You're a hard-charging forward-thinking entrepreneurially-minded man on the move! This is not your father's Oldsmobile! You wouldn't use an on-screen keyboard to type a document, dragging and dropping letters on the page, would you?! So why do that to build a SQL Query? Get into SQL! AS SEEN ON TV! All the cool kids and hep cats are doin' it! Order NOW!
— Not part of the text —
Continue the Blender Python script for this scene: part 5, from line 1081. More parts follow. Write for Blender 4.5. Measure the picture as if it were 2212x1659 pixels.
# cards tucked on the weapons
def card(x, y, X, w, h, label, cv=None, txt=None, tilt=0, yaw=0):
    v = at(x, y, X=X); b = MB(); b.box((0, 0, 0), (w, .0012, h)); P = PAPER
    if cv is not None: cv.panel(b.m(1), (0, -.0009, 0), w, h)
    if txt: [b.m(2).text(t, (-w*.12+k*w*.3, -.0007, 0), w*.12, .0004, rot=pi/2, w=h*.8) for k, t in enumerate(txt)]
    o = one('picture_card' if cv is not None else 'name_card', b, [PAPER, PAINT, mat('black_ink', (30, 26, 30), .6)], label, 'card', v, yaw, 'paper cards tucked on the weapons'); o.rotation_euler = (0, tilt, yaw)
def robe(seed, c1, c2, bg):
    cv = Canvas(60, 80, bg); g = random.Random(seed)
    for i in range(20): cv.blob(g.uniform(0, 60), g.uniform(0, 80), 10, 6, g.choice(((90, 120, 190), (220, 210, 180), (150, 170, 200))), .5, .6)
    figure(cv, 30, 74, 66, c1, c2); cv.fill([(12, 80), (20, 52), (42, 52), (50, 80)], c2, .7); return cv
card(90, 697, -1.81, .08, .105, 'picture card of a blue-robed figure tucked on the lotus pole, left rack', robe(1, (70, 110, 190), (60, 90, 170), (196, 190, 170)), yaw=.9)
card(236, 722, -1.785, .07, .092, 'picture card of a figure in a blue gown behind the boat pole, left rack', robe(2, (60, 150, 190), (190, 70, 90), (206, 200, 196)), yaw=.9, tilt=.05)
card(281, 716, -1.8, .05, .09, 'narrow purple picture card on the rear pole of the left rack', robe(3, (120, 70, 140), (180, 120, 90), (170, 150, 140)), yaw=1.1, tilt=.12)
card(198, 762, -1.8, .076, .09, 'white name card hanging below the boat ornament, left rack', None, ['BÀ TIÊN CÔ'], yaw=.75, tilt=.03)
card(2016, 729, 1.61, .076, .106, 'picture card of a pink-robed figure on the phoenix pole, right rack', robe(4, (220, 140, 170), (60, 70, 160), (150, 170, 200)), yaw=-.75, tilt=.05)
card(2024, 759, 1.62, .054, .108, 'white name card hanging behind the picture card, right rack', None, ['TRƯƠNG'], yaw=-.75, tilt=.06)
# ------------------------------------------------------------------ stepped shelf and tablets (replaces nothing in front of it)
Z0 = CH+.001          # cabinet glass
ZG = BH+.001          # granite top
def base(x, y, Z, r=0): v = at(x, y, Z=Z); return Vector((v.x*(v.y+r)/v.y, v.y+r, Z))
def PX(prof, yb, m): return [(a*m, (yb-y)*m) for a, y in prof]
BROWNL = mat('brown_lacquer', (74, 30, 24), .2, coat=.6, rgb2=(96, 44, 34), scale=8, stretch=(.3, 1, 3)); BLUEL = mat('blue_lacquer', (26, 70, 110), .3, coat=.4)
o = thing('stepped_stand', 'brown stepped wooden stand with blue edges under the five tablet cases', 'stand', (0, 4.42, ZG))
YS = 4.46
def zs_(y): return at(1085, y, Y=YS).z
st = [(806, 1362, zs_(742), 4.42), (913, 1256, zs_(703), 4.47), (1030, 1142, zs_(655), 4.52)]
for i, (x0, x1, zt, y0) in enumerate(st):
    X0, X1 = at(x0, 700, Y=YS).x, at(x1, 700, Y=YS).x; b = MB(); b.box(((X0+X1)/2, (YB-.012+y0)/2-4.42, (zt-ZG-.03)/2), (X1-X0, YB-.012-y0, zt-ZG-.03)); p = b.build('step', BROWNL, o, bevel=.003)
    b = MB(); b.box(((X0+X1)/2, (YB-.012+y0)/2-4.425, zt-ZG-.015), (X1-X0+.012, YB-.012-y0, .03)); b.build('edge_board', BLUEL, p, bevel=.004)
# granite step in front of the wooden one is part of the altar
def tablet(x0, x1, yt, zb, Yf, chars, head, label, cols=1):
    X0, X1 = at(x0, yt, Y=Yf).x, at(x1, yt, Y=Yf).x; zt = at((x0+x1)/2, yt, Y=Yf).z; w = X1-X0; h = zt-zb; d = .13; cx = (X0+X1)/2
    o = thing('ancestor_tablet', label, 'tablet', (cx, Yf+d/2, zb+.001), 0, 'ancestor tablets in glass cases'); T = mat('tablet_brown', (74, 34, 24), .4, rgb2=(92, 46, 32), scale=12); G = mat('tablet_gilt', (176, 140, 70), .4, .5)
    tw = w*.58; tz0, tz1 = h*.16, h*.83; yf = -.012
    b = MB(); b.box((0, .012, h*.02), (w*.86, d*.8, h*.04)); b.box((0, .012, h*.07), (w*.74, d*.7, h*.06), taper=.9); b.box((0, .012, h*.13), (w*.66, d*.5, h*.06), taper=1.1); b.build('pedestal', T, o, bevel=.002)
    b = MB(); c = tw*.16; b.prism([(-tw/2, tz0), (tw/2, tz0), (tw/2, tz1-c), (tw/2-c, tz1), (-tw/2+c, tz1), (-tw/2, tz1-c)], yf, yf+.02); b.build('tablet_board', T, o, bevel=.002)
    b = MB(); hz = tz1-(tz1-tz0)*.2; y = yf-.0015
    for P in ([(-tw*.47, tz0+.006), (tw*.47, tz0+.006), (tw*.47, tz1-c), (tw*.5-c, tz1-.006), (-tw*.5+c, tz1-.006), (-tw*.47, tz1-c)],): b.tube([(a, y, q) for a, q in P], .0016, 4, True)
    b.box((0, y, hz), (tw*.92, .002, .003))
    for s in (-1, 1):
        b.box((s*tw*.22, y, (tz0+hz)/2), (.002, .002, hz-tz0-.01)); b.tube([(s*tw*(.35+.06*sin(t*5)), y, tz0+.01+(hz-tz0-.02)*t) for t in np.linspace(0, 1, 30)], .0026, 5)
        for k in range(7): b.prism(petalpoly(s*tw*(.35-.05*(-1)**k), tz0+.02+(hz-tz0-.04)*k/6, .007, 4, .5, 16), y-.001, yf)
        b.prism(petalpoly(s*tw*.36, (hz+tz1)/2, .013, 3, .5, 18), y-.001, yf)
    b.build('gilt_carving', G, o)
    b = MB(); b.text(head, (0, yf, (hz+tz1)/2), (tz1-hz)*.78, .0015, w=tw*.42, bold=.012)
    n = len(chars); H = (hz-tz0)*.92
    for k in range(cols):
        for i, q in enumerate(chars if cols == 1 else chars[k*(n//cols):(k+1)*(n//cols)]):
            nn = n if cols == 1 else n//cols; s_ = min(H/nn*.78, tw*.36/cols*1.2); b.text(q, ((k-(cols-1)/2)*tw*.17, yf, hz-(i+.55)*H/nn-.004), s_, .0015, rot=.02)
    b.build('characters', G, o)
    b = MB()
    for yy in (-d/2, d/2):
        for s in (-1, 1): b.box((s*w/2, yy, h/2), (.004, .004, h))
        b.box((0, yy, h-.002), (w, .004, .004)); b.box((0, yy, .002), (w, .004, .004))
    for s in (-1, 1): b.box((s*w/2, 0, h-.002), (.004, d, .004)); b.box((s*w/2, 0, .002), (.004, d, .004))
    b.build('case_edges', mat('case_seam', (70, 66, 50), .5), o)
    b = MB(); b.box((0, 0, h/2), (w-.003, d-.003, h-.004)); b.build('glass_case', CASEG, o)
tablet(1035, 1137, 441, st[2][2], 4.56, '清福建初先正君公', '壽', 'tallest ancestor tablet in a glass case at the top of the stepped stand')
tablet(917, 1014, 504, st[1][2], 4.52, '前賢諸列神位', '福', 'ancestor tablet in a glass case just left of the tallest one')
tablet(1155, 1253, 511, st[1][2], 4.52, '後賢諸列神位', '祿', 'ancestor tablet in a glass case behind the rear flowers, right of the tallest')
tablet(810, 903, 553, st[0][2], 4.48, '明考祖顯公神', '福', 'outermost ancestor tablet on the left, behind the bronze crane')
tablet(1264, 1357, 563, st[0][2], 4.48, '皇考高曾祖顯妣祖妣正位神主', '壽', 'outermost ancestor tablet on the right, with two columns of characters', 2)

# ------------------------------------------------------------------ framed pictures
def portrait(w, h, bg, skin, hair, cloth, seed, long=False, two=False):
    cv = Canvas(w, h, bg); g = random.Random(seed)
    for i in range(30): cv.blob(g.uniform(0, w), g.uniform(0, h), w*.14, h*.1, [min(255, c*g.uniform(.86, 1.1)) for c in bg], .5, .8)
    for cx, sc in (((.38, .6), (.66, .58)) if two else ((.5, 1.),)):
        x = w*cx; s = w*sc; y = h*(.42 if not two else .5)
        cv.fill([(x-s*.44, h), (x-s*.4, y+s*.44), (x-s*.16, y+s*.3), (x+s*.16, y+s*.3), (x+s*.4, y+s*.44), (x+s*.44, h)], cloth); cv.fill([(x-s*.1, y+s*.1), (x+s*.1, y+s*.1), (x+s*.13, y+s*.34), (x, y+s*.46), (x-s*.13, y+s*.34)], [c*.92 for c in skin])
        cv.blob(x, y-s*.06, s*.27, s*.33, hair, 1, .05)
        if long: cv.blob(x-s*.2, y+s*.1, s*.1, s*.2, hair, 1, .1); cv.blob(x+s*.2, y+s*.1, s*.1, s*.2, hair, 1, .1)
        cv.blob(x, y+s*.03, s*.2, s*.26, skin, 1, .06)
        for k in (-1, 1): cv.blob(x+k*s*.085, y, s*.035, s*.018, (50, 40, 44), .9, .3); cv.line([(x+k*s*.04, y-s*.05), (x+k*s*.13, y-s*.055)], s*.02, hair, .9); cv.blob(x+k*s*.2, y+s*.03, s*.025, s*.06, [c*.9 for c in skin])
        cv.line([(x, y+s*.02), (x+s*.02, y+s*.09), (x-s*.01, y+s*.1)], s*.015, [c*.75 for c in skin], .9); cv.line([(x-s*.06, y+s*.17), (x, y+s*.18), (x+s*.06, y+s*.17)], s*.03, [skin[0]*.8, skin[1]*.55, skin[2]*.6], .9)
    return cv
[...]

You can use format, for example:
Format([REPORTDATE],"mmm yy")
Or Month:
SELECT * FROM Table WHERE Month([REPORTDATE]) = 10
An outline of query that may suit, paste this into the SQL view of
the query design window, changing table to the name of your table:
SELECT Format([REPORTDATE],"yyyy mm"), Count([ReportDate])
FROM Table
GROUP BY Format([REPORTDATE],"yyyy mm")
I wouldn't do this in the report's recordsource. I'd make the recordsource a regular SELECT statement and use the report's sorting/grouping. If you group on a date field (one that is really date type), you get the choice to GROUP ON:
Each Value (default)
Year
Qtr
Month
Week
Day
Hour
Minute
I think this is faster than a GROUP BY on a function, but someone who was interested should actually try it.
Certainly if your SELECT with GROUP BY has no WHERE clause, it's going to be a lot more efficient if you run the report with filtered values.